On Valentine’s Day, 1981, eleven-year-old Todd Domboski was walking
through a field in Centralia, Pannsylvania, when a 150-foot-deep hole
suddenly opened beneath his feet. Noxious fumes crept out as the boy
fell in. He only survived by clinging to some newly exposed tree roots
until his cousin ran over and pulled him to safety. What was happening
here …and why?
COAL COUNTRY
Eastern Pennsylvania in anthracite coal country. Back at the turn of
the 20th century, miners were digging nearly 300 millions tons of coal
per year from the region, leaving behind a vast subterranean network of
abandoned mine shafts. In May 1962, while incinerating garbage in an old
strip mine pit outside of Centralia, one of the many exposed coal seams
ignited. The fire followed the seam down into the maze of abandoned
mines and began to spread. And it kept spreading -and burning- for
years.
Mine fires in coal country are actually not all that uncommon. There
are currently as many as 45 of them burning in Pennsylvania alone.
Unfortunately, there’s no good way to put them out. But that doesn’t
stop people from trying.
* The most effective method to extinguish such a fire s to strip mine
around the entire perimeter of the blaze. That’s an expensive -and in
populated areas, impractical- proposition. Essentially, it means digging
an enormous trench, deep enough to get underneath the fires, which are
often more than 500 feet below the ground.
* An easier (but not much easier) method is to bore holes down into
the old mine shafts, and then pour in tons of wet concrete to make
plugs. Then more holes are drilled and flame-supressing foam is pumped
into the areas between the plugs. It, too, is a very expensive project,
and it doesn’t always succeed.
The cheapest way to deal with a mine fire by far is to keep an eye on
it and hope it burns itself out. (One fire near Lehigh, Pennsylvania,
burned from 1850 until the 1930s.) After a 1969 effort to dig out the
Centralia fire proved both costly and unsuccessful, they admitted defeat
and let the fire take its course. By 1980, the size of the underground
blaze was estimated at 350 acres, and large clouds of noxious smoke were
billowing out of the ground all over town.
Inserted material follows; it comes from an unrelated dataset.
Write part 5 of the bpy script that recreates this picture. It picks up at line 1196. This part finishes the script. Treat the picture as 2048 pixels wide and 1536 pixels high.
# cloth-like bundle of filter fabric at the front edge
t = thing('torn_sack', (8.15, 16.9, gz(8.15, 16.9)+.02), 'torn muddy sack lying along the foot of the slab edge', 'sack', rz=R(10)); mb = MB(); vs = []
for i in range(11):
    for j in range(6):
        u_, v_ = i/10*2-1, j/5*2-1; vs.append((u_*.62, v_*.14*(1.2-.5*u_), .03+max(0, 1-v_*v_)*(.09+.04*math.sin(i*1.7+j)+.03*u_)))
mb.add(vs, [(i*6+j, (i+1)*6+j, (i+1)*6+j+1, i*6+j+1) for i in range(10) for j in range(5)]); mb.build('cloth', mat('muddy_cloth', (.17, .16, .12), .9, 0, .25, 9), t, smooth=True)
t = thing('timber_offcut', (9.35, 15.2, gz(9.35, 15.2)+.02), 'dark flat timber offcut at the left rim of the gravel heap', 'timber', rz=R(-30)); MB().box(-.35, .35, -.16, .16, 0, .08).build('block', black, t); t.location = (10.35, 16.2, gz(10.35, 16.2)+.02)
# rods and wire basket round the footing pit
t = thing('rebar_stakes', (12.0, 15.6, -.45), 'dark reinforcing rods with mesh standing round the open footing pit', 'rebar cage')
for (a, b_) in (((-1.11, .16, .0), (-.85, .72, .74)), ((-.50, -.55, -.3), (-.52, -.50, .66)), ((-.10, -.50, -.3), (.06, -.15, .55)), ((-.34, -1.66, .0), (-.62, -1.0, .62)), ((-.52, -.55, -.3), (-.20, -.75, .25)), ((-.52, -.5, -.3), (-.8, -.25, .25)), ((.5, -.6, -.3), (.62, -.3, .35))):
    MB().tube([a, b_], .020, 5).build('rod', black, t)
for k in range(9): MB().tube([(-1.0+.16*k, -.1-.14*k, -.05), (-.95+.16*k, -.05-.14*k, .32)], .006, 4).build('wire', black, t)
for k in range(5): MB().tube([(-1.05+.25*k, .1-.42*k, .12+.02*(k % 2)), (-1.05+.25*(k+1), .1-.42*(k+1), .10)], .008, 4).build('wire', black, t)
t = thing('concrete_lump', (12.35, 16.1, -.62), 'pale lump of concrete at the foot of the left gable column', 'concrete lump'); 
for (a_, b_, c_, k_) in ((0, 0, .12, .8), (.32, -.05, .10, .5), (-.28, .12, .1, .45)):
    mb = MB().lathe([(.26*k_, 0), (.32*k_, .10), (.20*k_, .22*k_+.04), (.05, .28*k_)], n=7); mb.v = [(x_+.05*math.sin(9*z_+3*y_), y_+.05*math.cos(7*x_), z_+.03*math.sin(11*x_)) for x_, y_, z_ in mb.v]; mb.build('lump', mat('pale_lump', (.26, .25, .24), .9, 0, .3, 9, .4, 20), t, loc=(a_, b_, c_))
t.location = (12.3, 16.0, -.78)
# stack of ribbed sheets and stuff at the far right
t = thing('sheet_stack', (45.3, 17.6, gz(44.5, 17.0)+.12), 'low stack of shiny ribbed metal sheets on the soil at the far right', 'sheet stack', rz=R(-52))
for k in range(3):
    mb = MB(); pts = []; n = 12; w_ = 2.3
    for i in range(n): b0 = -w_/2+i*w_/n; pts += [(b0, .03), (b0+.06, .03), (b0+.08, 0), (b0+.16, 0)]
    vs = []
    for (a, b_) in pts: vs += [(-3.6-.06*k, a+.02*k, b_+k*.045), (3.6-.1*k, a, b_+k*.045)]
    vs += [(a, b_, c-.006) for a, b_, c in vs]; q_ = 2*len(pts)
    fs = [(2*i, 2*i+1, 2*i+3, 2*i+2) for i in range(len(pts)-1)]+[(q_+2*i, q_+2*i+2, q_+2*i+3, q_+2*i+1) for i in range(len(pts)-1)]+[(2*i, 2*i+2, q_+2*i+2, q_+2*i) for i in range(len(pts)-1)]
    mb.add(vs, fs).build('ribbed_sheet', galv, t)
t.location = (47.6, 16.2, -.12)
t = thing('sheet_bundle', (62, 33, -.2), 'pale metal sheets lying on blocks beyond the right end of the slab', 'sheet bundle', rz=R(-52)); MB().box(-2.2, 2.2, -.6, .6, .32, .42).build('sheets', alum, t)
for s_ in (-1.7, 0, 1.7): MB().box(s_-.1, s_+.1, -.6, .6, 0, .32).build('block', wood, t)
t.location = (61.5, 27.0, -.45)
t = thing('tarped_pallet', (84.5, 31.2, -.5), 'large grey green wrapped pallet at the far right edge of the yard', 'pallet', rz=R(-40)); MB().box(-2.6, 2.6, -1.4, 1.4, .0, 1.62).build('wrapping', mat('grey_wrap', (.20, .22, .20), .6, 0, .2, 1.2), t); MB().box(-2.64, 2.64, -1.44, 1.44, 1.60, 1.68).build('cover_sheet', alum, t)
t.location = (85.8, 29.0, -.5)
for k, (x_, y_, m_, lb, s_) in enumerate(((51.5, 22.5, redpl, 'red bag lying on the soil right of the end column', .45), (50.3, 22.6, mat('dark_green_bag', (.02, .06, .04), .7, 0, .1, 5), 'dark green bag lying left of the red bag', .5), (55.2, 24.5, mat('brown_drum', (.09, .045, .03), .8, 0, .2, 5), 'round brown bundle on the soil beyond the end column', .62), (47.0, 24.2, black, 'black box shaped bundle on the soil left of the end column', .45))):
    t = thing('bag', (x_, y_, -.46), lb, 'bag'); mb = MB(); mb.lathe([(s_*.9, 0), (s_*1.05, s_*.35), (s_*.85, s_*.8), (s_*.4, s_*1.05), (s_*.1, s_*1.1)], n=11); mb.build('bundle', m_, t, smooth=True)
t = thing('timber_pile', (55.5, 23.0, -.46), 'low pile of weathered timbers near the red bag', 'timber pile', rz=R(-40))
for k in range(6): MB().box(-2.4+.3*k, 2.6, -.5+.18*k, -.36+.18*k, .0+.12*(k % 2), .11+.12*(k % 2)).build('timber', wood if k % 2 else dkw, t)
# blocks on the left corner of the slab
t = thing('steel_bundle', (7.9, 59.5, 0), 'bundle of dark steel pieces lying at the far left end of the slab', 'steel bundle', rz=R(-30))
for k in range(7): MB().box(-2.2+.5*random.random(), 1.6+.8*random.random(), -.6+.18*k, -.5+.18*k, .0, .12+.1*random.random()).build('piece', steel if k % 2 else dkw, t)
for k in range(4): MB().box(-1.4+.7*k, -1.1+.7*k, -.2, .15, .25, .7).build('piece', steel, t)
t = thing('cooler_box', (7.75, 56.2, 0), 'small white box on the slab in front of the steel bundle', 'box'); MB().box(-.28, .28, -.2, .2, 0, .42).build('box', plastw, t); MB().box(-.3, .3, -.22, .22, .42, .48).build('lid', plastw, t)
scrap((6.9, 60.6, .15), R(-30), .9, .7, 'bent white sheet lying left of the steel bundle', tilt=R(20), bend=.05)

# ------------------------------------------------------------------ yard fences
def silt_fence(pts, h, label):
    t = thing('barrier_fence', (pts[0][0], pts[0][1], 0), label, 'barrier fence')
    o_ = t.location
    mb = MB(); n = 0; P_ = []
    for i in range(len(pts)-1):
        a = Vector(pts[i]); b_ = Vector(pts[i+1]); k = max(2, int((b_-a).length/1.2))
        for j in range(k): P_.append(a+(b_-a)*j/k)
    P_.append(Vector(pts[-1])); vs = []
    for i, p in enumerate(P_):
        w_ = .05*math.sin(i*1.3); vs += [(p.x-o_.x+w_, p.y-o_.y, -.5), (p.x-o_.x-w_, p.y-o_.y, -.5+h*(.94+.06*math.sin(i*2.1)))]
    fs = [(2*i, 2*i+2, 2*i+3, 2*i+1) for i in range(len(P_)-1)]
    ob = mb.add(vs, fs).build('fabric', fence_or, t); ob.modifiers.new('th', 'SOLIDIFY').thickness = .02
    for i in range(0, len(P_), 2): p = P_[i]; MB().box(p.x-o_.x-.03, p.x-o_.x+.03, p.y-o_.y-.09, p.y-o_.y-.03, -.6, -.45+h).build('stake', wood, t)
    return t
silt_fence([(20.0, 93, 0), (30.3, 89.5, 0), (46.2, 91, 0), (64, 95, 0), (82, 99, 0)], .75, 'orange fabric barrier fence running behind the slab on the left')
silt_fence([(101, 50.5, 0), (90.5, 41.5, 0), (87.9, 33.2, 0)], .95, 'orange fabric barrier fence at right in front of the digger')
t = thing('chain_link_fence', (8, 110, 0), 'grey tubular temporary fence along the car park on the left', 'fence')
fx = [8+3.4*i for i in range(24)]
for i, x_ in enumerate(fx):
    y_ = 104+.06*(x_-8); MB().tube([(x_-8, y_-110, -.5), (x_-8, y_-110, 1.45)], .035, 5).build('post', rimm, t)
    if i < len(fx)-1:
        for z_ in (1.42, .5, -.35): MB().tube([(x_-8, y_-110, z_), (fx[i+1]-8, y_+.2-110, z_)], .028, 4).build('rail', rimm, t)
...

The ground temperature under
a local gas station was recorded at nearly 1,000ºF. Residents of the
once-thriving mountain town began to wonder if Centralia was a safe
place to live.
When the boy fell in the hole and almost died, the fire beneath
Centralia became a national news story. The sinkhole -cause by an effect
known as subsidence, which occurs when mine shafts collapse,
possibly because the support beams are on fire- put the town’s 1,600
residents in a fix. Their homes were suddenly worthless. They couldn’t
sell them and move someplace safer -no one in their right mind would buy
them.
The townsfolk were given a choice: a $660-million digging project
that might not work, or let the government buy their homes. They voted
345 to 200 in favor of the buyout, and an exodus soon began. By 1991,
$42 million had been spent buying out more than 540 Centralia homes and
businesses.
GHOST TOWN
If you were to visit Centralia today, the first thing you’d notice is
that there are more streets than buildings. At first glance, it would
seem that someone decided to build a town, but only got as far as paving
the roads. If you looked a bit closer, however, you’d notice the
remnants of house foundations. Looking still closer, you’d see smoke
still seeping out of the ground.
As of 2005, twelve die-hard Centralians reportedly continue to live
in the smoldering ghost town. The number has dwindled since a decade
ago, when nearly fifty holdouts still called it home. Experts estimate
that it will take 250 years for the fire to burn itself out.